Все трое печально помолчали. Наконец Казанова пожелал им доброй ночи.

В своей комнате он начал громко рассуждать сам с собой. Он устал от латыни. Кем была эта женщина, соединявшая тонкие чувства с циничной безнравственностью? Она хотела жить в Парме своими прелестями? Ждала мужа, возлюбленного? У нее почти ничего не было, но она не хотела ничего брать у человека, которому не краснея уже оказывала любезности. Она была без средств и без языка в чужой стране. Почему она не объяснила венгру, что использовала его только для того, чтобы избавиться от офицера в Риме? Что она хочет от Казановы? Она знает, что он едет вместе с ними только из-за нее. Она играет в добродетель?
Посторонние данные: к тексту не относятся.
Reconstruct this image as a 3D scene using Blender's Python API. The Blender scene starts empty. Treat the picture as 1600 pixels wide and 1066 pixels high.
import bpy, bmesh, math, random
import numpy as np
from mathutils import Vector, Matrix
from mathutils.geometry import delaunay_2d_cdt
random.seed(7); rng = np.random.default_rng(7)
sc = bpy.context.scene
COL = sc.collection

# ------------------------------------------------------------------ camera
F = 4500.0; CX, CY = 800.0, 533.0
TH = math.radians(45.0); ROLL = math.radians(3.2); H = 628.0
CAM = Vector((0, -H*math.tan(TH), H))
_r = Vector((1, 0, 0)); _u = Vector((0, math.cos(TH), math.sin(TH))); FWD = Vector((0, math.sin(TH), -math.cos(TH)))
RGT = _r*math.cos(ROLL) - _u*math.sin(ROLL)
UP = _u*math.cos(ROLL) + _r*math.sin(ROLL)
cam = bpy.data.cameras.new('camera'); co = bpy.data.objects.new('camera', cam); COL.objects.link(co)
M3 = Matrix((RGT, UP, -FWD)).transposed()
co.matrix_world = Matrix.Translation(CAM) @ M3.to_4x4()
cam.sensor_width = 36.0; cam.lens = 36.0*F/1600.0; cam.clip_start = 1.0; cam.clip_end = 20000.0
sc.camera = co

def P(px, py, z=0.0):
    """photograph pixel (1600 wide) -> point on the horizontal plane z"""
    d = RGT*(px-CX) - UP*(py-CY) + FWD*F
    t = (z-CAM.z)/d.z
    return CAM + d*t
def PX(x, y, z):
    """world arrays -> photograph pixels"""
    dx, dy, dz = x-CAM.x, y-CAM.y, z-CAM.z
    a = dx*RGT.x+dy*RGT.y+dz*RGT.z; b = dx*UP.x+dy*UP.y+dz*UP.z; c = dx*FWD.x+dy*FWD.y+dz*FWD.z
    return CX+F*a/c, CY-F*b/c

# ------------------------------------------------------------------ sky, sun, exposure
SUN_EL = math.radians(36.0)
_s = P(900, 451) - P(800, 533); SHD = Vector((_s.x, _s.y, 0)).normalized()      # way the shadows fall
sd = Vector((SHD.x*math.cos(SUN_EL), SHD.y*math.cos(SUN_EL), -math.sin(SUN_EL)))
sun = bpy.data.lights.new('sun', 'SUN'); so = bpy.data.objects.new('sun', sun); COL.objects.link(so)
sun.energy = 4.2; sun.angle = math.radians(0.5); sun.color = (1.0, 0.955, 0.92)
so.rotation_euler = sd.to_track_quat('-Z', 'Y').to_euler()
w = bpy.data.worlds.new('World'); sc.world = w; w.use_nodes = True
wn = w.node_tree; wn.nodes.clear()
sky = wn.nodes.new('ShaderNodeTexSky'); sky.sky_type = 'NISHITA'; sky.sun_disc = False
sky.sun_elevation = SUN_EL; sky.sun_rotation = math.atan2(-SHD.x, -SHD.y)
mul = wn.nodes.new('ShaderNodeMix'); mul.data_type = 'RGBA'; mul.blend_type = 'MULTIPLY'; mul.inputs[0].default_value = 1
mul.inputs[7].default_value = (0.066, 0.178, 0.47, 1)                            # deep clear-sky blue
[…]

На следующее утро он должен потребовать от нее тех доказательств любви, которые она так быстро предоставила венгру, или в Парме он выкажет ей резкое презрение.

Ночью он так страстно мечтал о ее объятиях, что превратил бы их в действительность, не будь их комната заперта. Долгий чувственный сон сделал его совершенно влюбленным. Еще до отъезда он должен получить ее обещание, или не поедет с ними дальше.

Думаете, он придает слишком большое значение такой мелочи?, спрашивает Казанова. Старость смирила его страсть, сделав его бессильным, но сердце остается молодым, память свежей, и самое большое горе, что женщины больше его не любят.

Он прямо сказал венгру, что влюблен в Анриетту, и не станет ли тот противодействовать, когда он будет уговаривать Анриетту стать его возлюбленной? Ему нужно полчаса наедине с ней. Капитан вышел. Казанова спросил, хочет ли она, чтобы он, как и венгр, покинул ее в Парме?

«Да», сказала Анриетта.

«Я не могу оставить вас в чужом городе без денег. Я слишком люблю вас. Обещайте мне полюбить меня в Парме, иначе в поеду в Неаполь, чтобы забыть вас. Сделайте выбор. Капитан знает все.»